(TO DO):
Repeat each line word for word.

(SOURCE MATERIAL):
######

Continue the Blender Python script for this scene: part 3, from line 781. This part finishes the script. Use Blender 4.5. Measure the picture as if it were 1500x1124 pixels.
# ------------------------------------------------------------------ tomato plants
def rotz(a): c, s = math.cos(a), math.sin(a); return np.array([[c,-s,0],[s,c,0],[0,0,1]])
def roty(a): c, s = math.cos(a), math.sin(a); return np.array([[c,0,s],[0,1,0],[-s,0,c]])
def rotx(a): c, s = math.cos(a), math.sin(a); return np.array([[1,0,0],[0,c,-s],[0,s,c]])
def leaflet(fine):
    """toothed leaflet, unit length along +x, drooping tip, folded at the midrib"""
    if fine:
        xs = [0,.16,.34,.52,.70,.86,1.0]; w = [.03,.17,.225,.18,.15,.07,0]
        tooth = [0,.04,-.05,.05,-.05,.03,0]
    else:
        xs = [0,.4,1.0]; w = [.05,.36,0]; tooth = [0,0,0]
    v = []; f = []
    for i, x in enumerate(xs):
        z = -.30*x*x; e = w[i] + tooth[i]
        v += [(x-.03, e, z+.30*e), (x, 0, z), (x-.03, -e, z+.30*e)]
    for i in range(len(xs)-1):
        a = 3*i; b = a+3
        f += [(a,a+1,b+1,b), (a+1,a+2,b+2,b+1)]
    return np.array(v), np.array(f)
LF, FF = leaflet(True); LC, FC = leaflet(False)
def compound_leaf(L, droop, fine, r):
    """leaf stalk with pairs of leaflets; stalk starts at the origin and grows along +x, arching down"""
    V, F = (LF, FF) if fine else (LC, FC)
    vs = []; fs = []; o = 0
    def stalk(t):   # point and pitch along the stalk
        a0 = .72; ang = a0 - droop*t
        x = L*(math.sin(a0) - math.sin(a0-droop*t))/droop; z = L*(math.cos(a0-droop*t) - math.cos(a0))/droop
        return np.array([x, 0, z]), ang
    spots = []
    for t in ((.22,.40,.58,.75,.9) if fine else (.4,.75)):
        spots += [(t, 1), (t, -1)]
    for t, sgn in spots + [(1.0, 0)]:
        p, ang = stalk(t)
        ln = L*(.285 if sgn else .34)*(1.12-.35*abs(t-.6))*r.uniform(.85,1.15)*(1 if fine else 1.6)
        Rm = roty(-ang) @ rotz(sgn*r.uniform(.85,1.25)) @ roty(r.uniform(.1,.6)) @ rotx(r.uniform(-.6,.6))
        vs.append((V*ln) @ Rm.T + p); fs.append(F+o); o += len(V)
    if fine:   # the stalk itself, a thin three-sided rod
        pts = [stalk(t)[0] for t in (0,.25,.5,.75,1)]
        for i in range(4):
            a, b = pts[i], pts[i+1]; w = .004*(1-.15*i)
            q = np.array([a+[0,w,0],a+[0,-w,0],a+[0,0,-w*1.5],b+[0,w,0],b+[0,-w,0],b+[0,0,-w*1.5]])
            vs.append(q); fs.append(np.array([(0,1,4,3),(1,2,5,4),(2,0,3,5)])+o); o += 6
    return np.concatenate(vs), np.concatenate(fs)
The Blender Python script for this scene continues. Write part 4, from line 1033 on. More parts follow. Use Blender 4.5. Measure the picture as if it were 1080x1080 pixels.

######

(WRITTEN SOLUTION):
Continue the Blender Python script for this scene: part 3, from line 781. This part finishes the script. Use Blender 4.5. Measure the picture as if it were 1500x1124 pixels.
# ------------------------------------------------------------------ tomato plants
def rotz(a): c, s = math.cos(a), math.sin(a); return np.array([[c,-s,0],[s,c,0],[0,0,1]])
def roty(a): c, s = math.cos(a), math.sin(a); return np.array([[c,0,s],[0,1,0],[-s,0,c]])
def rotx(a): c, s = math.cos(a), math.sin(a); return np.array([[1,0,0],[0,c,-s],[0,s,c]])
def leaflet(fine):
    """toothed leaflet, unit length along +x, drooping tip, folded at the midrib"""
    if fine:
        xs = [0,.16,.34,.52,.70,.86,1.0]; w = [.03,.17,.225,.18,.15,.07,0]
        tooth = [0,.04,-.05,.05,-.05,.03,0]
    else:
        xs = [0,.4,1.0]; w = [.05,.36,0]; tooth = [0,0,0]
    v = []; f = []
    for i, x in enumerate(xs):
        z = -.30*x*x; e = w[i] + tooth[i]
        v += [(x-.03, e, z+.30*e), (x, 0, z), (x-.03, -e, z+.30*e)]
    for i in range(len(xs)-1):
        a = 3*i; b = a+3
        f += [(a,a+1,b+1,b), (a+1,a+2,b+2,b+1)]
    return np.array(v), np.array(f)
LF, FF = leaflet(True); LC, FC = leaflet(False)
def compound_leaf(L, droop, fine, r):
    """leaf stalk with pairs of leaflets; stalk starts at the origin and grows along +x, arching down"""
    V, F = (LF, FF) if fine else (LC, FC)
    vs = []; fs = []; o = 0
    def stalk(t):   # point and pitch along the stalk
        a0 = .72; ang = a0 - droop*t
        x = L*(math.sin(a0) - math.sin(a0-droop*t))/droop; z = L*(math.cos(a0-droop*t) - math.cos(a0))/droop
        return np.array([x, 0, z]), ang
    spots = []
    for t in ((.22,.40,.58,.75,.9) if fine else (.4,.75)):
        spots += [(t, 1), (t, -1)]
    for t, sgn in spots + [(1.0, 0)]:
        p, ang = stalk(t)
        ln = L*(.285 if sgn else .34)*(1.12-.35*abs(t-.6))*r.uniform(.85,1.15)*(1 if fine else 1.6)
        Rm = roty(-ang) @ rotz(sgn*r.uniform(.85,1.25)) @ roty(r.uniform(.1,.6)) @ rotx(r.uniform(-.6,.6))
        vs.append((V*ln) @ Rm.T + p); fs.append(F+o); o += len(V)
    if fine:   # the stalk itself, a thin three-sided rod
        pts = [stalk(t)[0] for t in (0,.25,.5,.75,1)]
        for i in range(4):
            a, b = pts[i], pts[i+1]; w = .004*(1-.15*i)
            q = np.array([a+[0,w,0],a+[0,-w,0],a+[0,0,-w*1.5],b+[0,w,0],b+[0,-w,0],b+[0,0,-w*1.5]])
            vs.append(q); fs.append(np.array([(0,1,4,3),(1,2,5,4),(2,0,3,5)])+o); o += 6
    return np.concatenate(vs), np.concatenate(fs)
The Blender Python script for this scene continues. Write part 4, from line 1033 on. More parts follow. Use Blender 4.5. Measure the picture as if it were 1080x1080 pixels.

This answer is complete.